Alyson Alonzo sings her way onto the mainstage

Alyson Alonzo in performance; photo by B. Kay Richter

Editor’s note: Alyson Alonzo will be opening for the local rock band Buttercup on Friday, Sept. 18 at the Charline McCombs Empire Theatre. Doors open at 8 p.m. and the show begins at 9 p.m. Tickets for the show are $10 and may be purchased at this link.

“That’s a really crazy example of manifesting thoughts into your reality.”

The turning point in  Alyson Alonzo’s music career came as she stepped onto the Tobin Center stage this summer to perform Radiohead’s “Lucky” with the Youth Orchestra of San Antonio. Just a few minutes earlier she had been suffering terrible stage fright and didn’t know if she would be able to perform.

“We only had two rehearsals,” Alonzo said. “But then I saw my parents sitting up front, and that helped a lot.”

Alonzo’s performance at the Tobin vaulted her into the public consciousness. Reviews of the show raved about her magical voice and stage presence, comparing her to the likes of Etta James, Billie Holiday, and Ella Fitzgerald. But when Alonzo hears recordings of herself singing, another woman floods her memories: Her great-grandmother, Ophelia Arizona, a singer in Laredo. “It is a gift, and it is inherited,” Alonzo said. “Music runs in my family.”

Alonzo, 28, began her journey to the Tobin mainstage years earlier, when her parents gave her a Macintosh computer for her high-school graduation gift. “I wanted to be a film editor,” Alonzo recalled. “I took a film course my senior year in high school.” But she soon found herself disenchanted with school and began searching for another creative outlet. She found the website MySpace and the Apple program called GarageBand.

“For a while, I would go into the MySpace chats,” she said. “There are people from all over the world sharing their music. I would just see how many plays that I could get on my electronic music.” One day, someone suggested she try to sing. “I did one song, and I got a bunch of hits and from there, I kept making more songs.”

Eventually she caught the eyes of local musicians and began performing in SA venues, working in a few different bands over the next few years. “And then I met Jeff,” Alonzo said. Jeff Palacios played guitar in the band Sugar Skulls. The two immediately clicked. “We met at a house party, and he was playing guitar,” Alonzo said. “And I was like … hey … can I sing with you? And we just improvised and we hung out. I sang to his guitar.”

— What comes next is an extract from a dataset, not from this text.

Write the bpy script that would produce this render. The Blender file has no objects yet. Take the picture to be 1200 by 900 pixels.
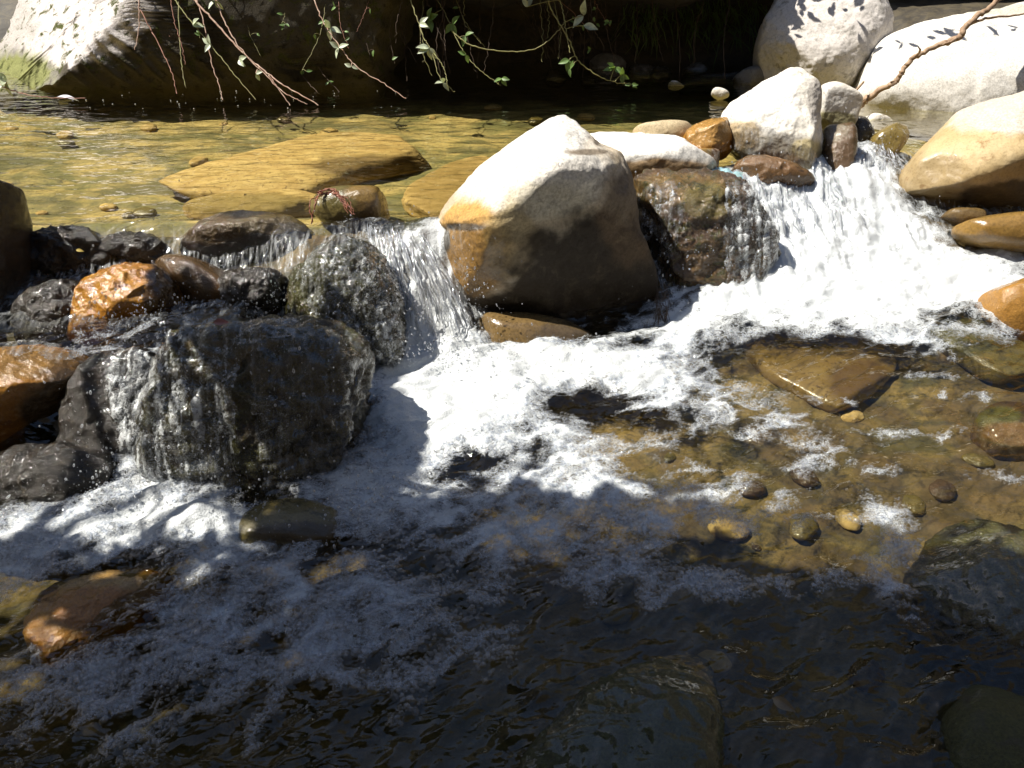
import bpy, bmesh, math, random
import numpy as np
from mathutils import Vector

# ------------------------------------------------------------ camera, light, exposure
SC = bpy.context.scene
COL = SC.collection
PITCH = math.radians(32.0)
CAMZ = 1.25
cam_d = bpy.data.cameras.new('camera')
cam_d.sensor_width = 36.0
cam_d.lens = 30.0
cam_d.clip_start = 0.02
cam_d.clip_end = 400
cam = bpy.data.objects.new('camera', cam_d)
COL.objects.link(cam)
cam.location = (0, 0, CAMZ)
cam.rotation_euler = (math.radians(90) - PITCH, 0, 0)
SC.camera = cam

SUN = np.array([-0.56, 0.05, 0.83]); SUN = SUN / np.linalg.norm(SUN)
w = bpy.data.worlds.new('World')
SC.world = w
w.use_nodes = True
wn = w.node_tree
bg = wn.nodes['Background']
sky = wn.nodes.new('ShaderNodeTexSky')
sky.sky_type = 'NISHITA'
sky.sun_disc = False
sky.dust_density = 0.8
sky.ozone_density = 1.0
sky.sun_elevation = math.asin(SUN[2])
sky.sun_rotation = math.atan2(SUN[0], SUN[1])
wn.links.new(sky.outputs[0], bg.inputs[0])
bg.inputs[1].default_value = 0.075
sun_d = bpy.data.lights.new('sun', 'SUN')
sun_d.energy = 4.6
sun_d.angle = math.radians(0.5)
sun_d.color = (1.0, 0.95, 0.86)
sun = bpy.data.objects.new('sun', sun_d)
COL.objects.link(sun)
sun.rotation_euler = Vector(SUN).to_track_quat('Z', 'Y').to_euler()
SC.view_settings.view_transform = 'Standard'
SC.view_settings.look = 'None'
SC.view_settings.exposure = 1.02
SC.view_settings.gamma = 1.0
SC.view_settings.use_curve_mapping = False
SC.render.engine = 'CYCLES'
cy = SC.cycles
cy.use_denoising = True
cy.max_bounces = 8
cy.diffuse_bounces = 2
cy.glossy_bounces = 3
cy.transmission_bounces = 4
cy.transparent_max_bounces = 24
cy.caustics_reflective = False
cy.caustics_refractive = False
cy.sample_clamp_indirect = 4.0

# ------------------------------------------------------------ geometry helpers
FW = np.array([0, math.cos(PITCH), -math.sin(PITCH)])
UP = np.array([0, math.sin(PITCH), math.cos(PITCH)])
RT = np.array([1.0, 0, 0])
CAM = np.array([0, 0, CAMZ])


def at(px, py, d):
    """world point seen at photo position (px, py), d metres along the view axis"""
    return CAM + d * (FW + (px - 600) / 1000 * RT + (450 - py) / 1000 * UP)


def dep(py, z):
    return (CAMZ - z) / (math.sin(PITCH) - (450 - py) / 1000 * math.cos(PITCH))


def on(px, py, z):
    return at(px, py, dep(py, z))


RNG = np.random.RandomState(7)
_perm = RNG.permutation(512).astype(np.int64)
_g3 = RNG.normal(size=(512, 3)); _g3 /= np.linalg.norm(_g3, axis=1)[:, None]


def perlin(x, y, z=0.0, seed=0):
    x = np.asarray(x, dtype=np.float64); y = np.asarray(y, dtype=np.float64)
    z = np.zeros_like(x) + z
    x = x + seed * 17.31; y = y + seed * 5.77; z = z + seed * 9.13
    xi = np.floor(x).astype(np.int64); yi = np.floor(y).astype(np.int64); zi = np.floor(z).astype(np.int64)
    xf, yf, zf = x - xi, y - yi, z - zi
    u = xf * xf * xf * (xf * (xf * 6 - 15) + 10)
    v = yf * yf * yf * (yf * (yf * 6 - 15) + 10)
    t = zf * zf * zf * (zf * (zf * 6 - 15) + 10)

    def g(a, b, c):
        h = _perm[(_perm[(_perm[(xi + a) & 511] + yi + b) & 511] + zi + c) & 511]
        gr = _g3[h]
        return gr[..., 0] * (xf - a) + gr[..., 1] * (yf - b) + gr[..., 2] * (zf - c)
    x00 = g(0, 0, 0) * (1 - u) + g(1, 0, 0) * u
    x10 = g(0, 1, 0) * (1 - u) + g(1, 1, 0) * u
    x01 = g(0, 0, 1) * (1 - u) + g(1, 0, 1) * u
    x11 = g(0, 1, 1) * (1 - u) + g(1, 1, 1) * u
    return ((x00 * (1 - v) + x10 * v) * (1 - t) + (x01 * (1 - v) + x11 * v) * t) * 1.6


def fbm(x, y, z=0.0, octv=4, gain=0.5, lac=2.03, seed=0, ridge=False):
    s = 0; a = 1.0; n = 0
    f = 1.0
    for o in range(octv):
        q = perlin(x * f, y * f, np.asarray(z) * f, seed + o)
        if ridge:
            q = 1 - 2 * np.abs(q)
        s = s + a * q; n += a
        a *= gain; f *= lac
    return s / n


def sstep(a, b, x):
    t = np.clip((x - a) / (b - a), 0, 1)
    return t * t * (3 - 2 * t)


def worley(x, y, seed=0):
    """F1 distance, F2-F1 and cell id of a jittered grid"""
    xi = np.floor(x).astype(np.int64); yi = np.floor(y).astype(np.int64)
    f1 = np.full(x.shape, 9.0); f2 = np.full(x.shape, 9.0); cid = np.zeros(x.shape, np.int64)
    for a in (-1, 0, 1):
        for b in (-1, 0, 1):
            h = _perm[(_perm[(xi + a + seed * 31) & 511] + yi + b) & 511]
            cx = xi + a + 0.5 + 0.9 * (_perm[(h + 7) & 511] / 512 - 0.5)
            cy_ = yi + b + 0.5 + 0.9 * (_perm[(h + 91) & 511] / 512 - 0.5)
            d = np.hypot(cx - x, cy_ - y)
            closer = d < f1
            f2 = np.where(closer, f1, np.minimum(f2, d))
            cid = np.where(closer, h, cid)
            f1 = np.where(closer, d, f1)
    return f1, f2 - f1, cid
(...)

Alonzo says she never really learned how to use her voice until they began performing together. “The way that he played matched the style of singing that I really liked,” Alonzo recalled. The musical matchup helped create the vocal quality that now is Alonzo’s trademark.

That voice has propelled Alonzo from a job as a theater assistant at San Antonio College, where she fondly recalls sweeping the floors every day. The position also gave her a better understanding and knowledge of the music industry. “That job made me enjoy all aspects of show business–putting on a show and learning how to use microphones and signal flow and setting up a stage for sound.”

Alonzo travelled to California, settling down for a while in Oakland. Residing on the West Coast was an adjustment–and a prod to do more when she moved back to San Antonio. “As soon as I came home, it gave me the drive to want to do more,” she said. “Before I left, I was doing the best that I could, but I don’t think that I was hitting my full potential.”


She took a job as a pest-control specialist with the City and watched for two years as the Tobin Center was built. In her daydreams, she was onstage, performing, becoming famous. And then came a phone call from Troy Peters, director of San Antonio Youth Orchestra, who was planning the group’s live performance of Radiohead’s 1997 OK Computer in collaboration with local artists such as Nina Diaz and Pop Pistol. He wanted Alonzo to perform one of the album’s songs.

“That’s a really crazy example of manifesting thoughts into your reality,” she said. “Because I’m not even famous. I’m still scaring birds (out of trees).”

Alonzo’s story could be a fairy tale, but the 28-year-old lesbian is reality driven. Her loyalty and commitment to her family help define her. “I want the same things that everyone else wants,” Alonzo said. “I want to be married with a house and kids, and I want to be stable. I want to support a family with my creative endeavors. And that’s not easy to do.

“I saw my godfather do it. So I know if I work hard enough, and I go out and get it, then I can do it. That’s what I am working towards. I want to be stable. I know, as a musician, stability is not a thing. For me, my endgame is to be stable as a musician.”